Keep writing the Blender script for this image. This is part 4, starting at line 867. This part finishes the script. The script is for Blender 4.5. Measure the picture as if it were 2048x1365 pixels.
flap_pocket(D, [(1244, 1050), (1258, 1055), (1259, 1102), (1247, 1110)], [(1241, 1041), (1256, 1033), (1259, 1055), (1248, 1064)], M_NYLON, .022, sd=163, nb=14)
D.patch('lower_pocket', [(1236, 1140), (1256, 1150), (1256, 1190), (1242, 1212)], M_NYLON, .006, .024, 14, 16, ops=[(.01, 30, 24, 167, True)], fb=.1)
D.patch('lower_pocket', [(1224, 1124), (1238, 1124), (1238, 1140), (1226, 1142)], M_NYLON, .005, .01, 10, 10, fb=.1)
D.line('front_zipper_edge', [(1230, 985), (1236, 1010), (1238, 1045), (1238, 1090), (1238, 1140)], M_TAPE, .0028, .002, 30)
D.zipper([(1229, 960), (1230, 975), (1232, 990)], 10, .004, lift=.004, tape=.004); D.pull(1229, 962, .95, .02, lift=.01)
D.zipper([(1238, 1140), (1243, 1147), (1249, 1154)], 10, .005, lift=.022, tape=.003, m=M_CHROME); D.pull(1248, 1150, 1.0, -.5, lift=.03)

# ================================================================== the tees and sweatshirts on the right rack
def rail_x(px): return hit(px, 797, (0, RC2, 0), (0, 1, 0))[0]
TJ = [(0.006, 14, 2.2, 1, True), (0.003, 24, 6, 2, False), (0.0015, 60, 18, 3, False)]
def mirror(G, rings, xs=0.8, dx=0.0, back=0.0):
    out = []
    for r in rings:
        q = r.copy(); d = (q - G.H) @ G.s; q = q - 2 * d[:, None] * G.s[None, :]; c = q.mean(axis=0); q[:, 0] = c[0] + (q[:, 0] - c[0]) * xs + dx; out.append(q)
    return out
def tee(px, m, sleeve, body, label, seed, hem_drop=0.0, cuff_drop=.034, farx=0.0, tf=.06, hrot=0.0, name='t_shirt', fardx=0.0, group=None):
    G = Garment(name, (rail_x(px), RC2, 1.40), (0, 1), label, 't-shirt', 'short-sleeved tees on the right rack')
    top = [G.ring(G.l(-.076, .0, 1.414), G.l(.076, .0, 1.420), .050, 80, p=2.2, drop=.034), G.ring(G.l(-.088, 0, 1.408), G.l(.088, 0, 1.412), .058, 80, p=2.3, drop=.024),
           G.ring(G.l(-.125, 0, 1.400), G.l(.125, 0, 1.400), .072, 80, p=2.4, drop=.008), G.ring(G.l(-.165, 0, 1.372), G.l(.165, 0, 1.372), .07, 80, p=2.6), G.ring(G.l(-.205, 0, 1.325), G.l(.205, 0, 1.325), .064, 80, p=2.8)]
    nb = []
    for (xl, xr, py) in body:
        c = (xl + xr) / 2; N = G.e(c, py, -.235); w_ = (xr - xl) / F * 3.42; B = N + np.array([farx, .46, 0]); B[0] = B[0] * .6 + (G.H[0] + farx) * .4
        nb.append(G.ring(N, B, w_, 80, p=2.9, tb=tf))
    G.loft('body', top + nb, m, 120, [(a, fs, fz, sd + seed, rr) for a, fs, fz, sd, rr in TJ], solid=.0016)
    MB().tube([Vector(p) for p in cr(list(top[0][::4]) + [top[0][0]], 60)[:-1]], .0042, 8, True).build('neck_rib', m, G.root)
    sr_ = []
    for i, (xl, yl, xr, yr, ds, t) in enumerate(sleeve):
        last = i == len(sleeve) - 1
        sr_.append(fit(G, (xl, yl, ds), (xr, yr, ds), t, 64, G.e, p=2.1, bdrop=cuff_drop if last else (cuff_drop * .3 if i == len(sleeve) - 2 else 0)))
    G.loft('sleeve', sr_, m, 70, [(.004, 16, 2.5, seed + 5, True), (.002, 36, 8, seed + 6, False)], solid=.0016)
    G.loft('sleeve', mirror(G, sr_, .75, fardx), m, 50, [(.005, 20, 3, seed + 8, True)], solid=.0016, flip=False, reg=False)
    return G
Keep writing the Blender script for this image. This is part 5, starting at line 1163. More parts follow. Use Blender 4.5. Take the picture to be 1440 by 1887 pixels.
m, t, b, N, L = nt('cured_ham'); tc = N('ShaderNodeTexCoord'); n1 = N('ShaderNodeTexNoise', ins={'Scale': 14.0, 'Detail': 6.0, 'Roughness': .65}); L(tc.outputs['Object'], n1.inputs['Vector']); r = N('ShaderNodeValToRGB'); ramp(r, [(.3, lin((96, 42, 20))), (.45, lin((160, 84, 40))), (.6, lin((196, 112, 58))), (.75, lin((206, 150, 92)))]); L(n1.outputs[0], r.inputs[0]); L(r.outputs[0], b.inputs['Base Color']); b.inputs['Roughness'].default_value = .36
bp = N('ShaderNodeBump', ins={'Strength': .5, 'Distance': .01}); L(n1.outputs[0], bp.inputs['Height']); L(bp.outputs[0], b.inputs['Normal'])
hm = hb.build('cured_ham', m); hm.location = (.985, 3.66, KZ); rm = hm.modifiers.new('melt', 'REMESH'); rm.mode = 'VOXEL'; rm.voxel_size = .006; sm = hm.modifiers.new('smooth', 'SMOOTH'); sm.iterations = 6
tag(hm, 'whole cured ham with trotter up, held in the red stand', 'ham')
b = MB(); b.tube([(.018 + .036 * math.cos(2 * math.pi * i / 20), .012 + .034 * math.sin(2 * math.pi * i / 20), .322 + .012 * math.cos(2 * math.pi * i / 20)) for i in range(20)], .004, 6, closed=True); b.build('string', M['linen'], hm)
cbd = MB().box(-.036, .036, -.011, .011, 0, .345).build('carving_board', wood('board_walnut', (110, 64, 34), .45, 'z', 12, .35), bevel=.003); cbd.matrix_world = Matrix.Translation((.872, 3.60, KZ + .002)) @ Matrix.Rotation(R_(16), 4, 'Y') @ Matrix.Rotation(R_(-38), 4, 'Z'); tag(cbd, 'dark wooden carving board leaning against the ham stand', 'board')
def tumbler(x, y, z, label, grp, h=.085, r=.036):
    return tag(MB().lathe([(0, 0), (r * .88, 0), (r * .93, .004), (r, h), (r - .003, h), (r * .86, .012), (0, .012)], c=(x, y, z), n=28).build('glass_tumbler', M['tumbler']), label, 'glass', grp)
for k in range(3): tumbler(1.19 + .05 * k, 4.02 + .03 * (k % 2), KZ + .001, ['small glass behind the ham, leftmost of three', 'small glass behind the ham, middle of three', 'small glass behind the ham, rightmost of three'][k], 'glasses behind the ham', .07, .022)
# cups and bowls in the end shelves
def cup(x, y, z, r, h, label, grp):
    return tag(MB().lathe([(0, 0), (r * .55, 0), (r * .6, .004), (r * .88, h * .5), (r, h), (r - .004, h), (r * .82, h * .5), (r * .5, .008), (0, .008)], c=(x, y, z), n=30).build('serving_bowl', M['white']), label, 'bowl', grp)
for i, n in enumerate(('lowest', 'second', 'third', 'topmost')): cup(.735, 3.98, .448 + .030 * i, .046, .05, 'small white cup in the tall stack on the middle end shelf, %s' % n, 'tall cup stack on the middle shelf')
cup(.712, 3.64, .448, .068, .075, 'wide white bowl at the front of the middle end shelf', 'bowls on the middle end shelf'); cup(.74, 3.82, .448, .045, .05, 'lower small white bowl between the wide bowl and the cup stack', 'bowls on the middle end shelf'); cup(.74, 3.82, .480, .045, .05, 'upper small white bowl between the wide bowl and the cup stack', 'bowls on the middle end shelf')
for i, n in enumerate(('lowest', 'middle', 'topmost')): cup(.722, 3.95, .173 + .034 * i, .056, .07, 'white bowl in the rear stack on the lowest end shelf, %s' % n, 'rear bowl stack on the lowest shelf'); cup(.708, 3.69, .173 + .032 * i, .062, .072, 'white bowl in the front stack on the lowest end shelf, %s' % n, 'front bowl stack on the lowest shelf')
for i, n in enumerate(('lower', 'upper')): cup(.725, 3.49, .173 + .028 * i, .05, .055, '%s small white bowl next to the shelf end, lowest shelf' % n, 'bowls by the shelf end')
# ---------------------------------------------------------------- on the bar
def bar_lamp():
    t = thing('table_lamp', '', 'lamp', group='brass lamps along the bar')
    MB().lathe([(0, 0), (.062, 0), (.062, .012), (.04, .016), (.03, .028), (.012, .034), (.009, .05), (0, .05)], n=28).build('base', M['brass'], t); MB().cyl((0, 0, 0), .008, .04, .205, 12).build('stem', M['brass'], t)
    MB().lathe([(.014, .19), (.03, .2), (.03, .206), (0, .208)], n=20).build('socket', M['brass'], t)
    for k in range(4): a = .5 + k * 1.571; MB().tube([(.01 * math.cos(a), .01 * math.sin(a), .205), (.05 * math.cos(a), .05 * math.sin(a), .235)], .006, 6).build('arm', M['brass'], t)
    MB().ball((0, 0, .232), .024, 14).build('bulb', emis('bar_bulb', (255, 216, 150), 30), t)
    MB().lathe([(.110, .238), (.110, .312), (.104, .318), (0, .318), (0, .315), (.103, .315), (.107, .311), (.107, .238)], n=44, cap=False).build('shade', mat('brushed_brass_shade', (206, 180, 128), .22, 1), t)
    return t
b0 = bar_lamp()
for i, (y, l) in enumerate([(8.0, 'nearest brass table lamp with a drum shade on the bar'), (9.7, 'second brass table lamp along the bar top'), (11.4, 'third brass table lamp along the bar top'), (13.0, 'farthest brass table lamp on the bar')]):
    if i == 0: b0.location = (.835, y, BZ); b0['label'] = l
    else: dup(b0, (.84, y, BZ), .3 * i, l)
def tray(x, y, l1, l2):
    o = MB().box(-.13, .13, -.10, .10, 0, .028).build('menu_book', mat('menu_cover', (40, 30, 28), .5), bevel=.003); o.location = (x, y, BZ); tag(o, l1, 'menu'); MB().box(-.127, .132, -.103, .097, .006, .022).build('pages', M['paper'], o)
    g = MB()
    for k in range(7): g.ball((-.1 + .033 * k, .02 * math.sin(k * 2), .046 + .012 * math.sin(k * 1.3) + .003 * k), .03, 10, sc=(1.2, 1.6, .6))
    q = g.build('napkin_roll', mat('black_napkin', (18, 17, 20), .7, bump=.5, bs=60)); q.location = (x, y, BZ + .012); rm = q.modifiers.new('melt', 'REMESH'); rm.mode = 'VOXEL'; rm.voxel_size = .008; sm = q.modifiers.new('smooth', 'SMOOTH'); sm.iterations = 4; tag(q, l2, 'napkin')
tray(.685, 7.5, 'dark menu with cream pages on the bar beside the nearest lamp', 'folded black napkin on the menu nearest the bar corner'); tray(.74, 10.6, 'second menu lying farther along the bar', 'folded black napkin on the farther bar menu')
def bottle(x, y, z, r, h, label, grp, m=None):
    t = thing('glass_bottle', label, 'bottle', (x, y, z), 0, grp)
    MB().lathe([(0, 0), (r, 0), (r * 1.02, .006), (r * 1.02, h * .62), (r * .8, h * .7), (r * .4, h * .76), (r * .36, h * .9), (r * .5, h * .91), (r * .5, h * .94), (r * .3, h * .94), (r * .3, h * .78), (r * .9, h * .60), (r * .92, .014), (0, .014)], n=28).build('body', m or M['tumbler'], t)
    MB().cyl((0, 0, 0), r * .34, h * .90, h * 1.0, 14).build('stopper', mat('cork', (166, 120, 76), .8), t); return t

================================

> [Task statement]
Write out, exactly and with nothing else, the lines of the listing above from its first line through the line with "1.0, -.5, lift=.03)".

> [Answer to the exercise]
Keep writing the Blender script for this image. This is part 4, starting at line 867. This part finishes the script. The script is for Blender 4.5. Measure the picture as if it were 2048x1365 pixels.
flap_pocket(D, [(1244, 1050), (1258, 1055), (1259, 1102), (1247, 1110)], [(1241, 1041), (1256, 1033), (1259, 1055), (1248, 1064)], M_NYLON, .022, sd=163, nb=14)
D.patch('lower_pocket', [(1236, 1140), (1256, 1150), (1256, 1190), (1242, 1212)], M_NYLON, .006, .024, 14, 16, ops=[(.01, 30, 24, 167, True)], fb=.1)
D.patch('lower_pocket', [(1224, 1124), (1238, 1124), (1238, 1140), (1226, 1142)], M_NYLON, .005, .01, 10, 10, fb=.1)
D.line('front_zipper_edge', [(1230, 985), (1236, 1010), (1238, 1045), (1238, 1090), (1238, 1140)], M_TAPE, .0028, .002, 30)
D.zipper([(1229, 960), (1230, 975), (1232, 990)], 10, .004, lift=.004, tape=.004); D.pull(1229, 962, .95, .02, lift=.01)
D.zipper([(1238, 1140), (1243, 1147), (1249, 1154)], 10, .005, lift=.022, tape=.003, m=M_CHROME); D.pull(1248, 1150, 1.0, -.5, lift=.03)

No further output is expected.